Ve erkek arkadaşımla 18:35 gibi durakta beklemeye başladık. Durak epey kalabalıktı. Biz de oturabileceğim boş bir dolmuşu beklemeye karar verdik. Ve beklerken, hatta o günün ne kadar güzel geçtiğinden bahsederken birden her yere ateş düşmüş gibi tupturuncu oldu, daha sonra nereden geldiğine anlam veremediğim çok gürültülü bir ses geldi. Daha sonra da silah sesleri. O an kaçıştık, karşıdaki binalardan birine saklandık. Fakat her zaman çok panik olan ben, o an çok sakindim. Tamam patlama oldu ama iyiyiz yaşıyoruz benim şu an yapmam gereken avmye gitmek ve aileme burada olduğumu kesinlikle hissettirmemekti... İnsanlar can derdinden koşarken benim aklıma ilk gelen şey bunu ailemden nasıl saklayacağım idi. Daha sonra babamı arayarak Tunalı'dan arkadaşımdan kitap almak için Kızılay'a giderken patlamanın olduğunu, bizi patlamadan sonra dolmuştan indirdiklerini ve kapalı bir binaya aldıklarını söyledim. Babamlar daha sonra Kızılay'a geldiler ancak bizi tekrar o ortama sokmak istemedikleri için erkek arkadaşımla avmye gitmemizi söylediler. Biz de yolda zar zor bulduğumuz bir taksi ile gittik. Erkek arkadaşımla bizi ailem arabaya aldıktan sonra erkek arkadaşımla telefonda söylediğimiz yalanı tekrar söyledik. Babam değil ama annem tam anlamıyla çıldırmış gibiydi bu nedenle gerçeği bir an söylemeyi düşündüysem de, vazgeçtim. Erkek arkadaşımı da ailem eve bıraktı, dolmuşla göndermediler. Ve ertesi gün işlerini bitirip eve döndüğünde beni arayarak söylediği şey "seni o an korurken çok sakindim çünkü seni korumak zorundaydım, ailenle arabada giderken kendimle yüzleştim ve sessizlik içinde kaldıkça kendimle daha çok yüzleşiyor ve daha kötü oluyorum" oldu.
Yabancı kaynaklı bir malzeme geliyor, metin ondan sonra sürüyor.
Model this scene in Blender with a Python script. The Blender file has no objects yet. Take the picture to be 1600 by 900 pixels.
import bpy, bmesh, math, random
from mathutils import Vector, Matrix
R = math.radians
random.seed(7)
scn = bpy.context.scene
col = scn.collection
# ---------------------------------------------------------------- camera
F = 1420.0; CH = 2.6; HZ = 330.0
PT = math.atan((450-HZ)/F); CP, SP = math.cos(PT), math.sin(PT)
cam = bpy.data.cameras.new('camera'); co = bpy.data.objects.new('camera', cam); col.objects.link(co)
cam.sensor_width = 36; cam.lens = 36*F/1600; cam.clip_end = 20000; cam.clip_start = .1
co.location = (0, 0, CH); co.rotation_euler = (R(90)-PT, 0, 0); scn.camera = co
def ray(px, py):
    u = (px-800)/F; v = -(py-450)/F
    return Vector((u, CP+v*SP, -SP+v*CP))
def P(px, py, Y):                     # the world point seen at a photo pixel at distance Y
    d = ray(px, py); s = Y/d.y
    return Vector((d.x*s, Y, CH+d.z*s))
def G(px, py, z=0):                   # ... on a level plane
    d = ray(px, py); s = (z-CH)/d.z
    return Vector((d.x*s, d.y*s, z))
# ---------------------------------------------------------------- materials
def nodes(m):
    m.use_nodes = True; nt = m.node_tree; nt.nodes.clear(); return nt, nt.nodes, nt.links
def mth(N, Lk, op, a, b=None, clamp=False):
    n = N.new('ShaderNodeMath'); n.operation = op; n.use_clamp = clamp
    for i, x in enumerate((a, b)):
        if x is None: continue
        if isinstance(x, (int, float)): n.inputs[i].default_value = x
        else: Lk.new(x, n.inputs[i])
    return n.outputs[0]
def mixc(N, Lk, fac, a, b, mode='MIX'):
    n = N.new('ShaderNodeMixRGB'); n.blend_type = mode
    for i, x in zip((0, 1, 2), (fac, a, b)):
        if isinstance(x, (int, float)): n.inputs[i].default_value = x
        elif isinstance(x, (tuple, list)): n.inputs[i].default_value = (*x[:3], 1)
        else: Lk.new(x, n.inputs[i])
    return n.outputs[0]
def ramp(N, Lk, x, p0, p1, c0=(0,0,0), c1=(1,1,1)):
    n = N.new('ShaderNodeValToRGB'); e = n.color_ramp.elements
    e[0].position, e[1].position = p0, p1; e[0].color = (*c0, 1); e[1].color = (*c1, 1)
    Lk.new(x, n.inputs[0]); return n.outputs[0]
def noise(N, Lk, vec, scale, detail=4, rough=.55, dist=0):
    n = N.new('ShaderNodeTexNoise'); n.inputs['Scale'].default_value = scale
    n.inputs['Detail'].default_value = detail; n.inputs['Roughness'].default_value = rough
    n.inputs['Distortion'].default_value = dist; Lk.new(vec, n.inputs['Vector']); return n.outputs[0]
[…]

Bu kadar uzun anlatmamın ve gerekli gereksiz her ayrıntıya girmemin nedeni az çok neler olduğunu anlamanız için idi. Şimdi asıl sorunuma gelirsek ben bugünden sonra çok karamsar oldum... İçimdeki yaşam enerjisi söndü gitti. Okula gidiyorum, arkadaşlarımla gülüyorum eğleniyorum ama sanki boş yere gülüyorum ne konuştuğumu bilmiyormuş gibiyim aklımda hep o an hep o sahneler var. Kafamı dağıtmaya çalıştığımda örneğin film izlerken komedi bile olsa birden bire istemsiz bir şekilde sanki bir sanatçının, sanki sevdiğim birinin resmine bakar gibi sürekli o saldırıda ölenlerin resimlerine bakıyorum, ama ağlayamıyorum içim çok acıyor ama ağlayamıyorum çünkü onlar gibi ben de kendimi o an orada ölmüş gibi hissediyorum. Her an ölüm korkusuyla yaşar oldum, hiçbir şeyden tad alamıyorum. Bu sene ünide son senem vizeler başlayacak ama odaklanıp ders çalışamıyorum. Dersi geçtim, içim ölü gibi. Çok karanlık günler bizi bekliyormuş gibi hissediyorum herşeyle daha net yüzleşmiş biri olarak, sizlere bu korkunun nasıl birşey olduğunu tarif etmeme imkan yok.. Uzun lafın kısası eğer siz benim yerimde olsaydınız ve eğer bu duruma benzer bir durum yaşadıysanız bu durumu nasıl atlatırdınz/atlattınız? Buraya sormamın nedeni psikolojik destek alabilmek için her şeyi her ayrıntısına kadar aileme anlatmam gerekiyor ama bunu yapamıyorum... O nedenle yardım ederseniz çok sevinirim...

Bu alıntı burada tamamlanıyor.